AMY JAFFE: You know, I have to tell you, I have found it a sort of a shocking and personally depressing experience, because I watched the industry in the late '80s and early '90s really crack this puzzle of how to get oil from the ocean.
And, in the Gulf of Mexico anyway, we have been very successful at doing it without a major accident. So, when I learned, after this accident, that the industry actually had no blowout technology -- in other words, they didn't have a technological solution to address a blowout -- I was shocked.
Even myself, who has been in the -- watching the industry and writing about industry for 30 years, I just couldn't believe that people would go out there and drill these wells, and they didn't have a backup plan. I mean, I understand they had good prevention systems, but they didn't have a backup plan.

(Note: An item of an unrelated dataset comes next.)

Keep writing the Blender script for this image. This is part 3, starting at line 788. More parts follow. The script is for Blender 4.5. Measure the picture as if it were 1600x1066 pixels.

And now we're all watching in horror over the fact that there is no backup plan. And it does raise this question -- I -- I like what our other guests are saying -- I work at a university that's known for its math and science departments and its engineering. And it -- we find it very depressing that a lot of young people who are good in mathematics in this country have chosen to use that to develop financial derivatives that have actually hurt our economy -- and we see it here in Houston with all the people who rushed to work for Enron -- instead of going into concrete science that could be used today to shut this pipeline.
If we had more American children sticking with math and science and going to engineering, there might just be some young bright person out there who could come up with an idea of how to do this in a way that isn't the way we did it on land 50 years ago or 100 years ago.
We really need more science capability in this country.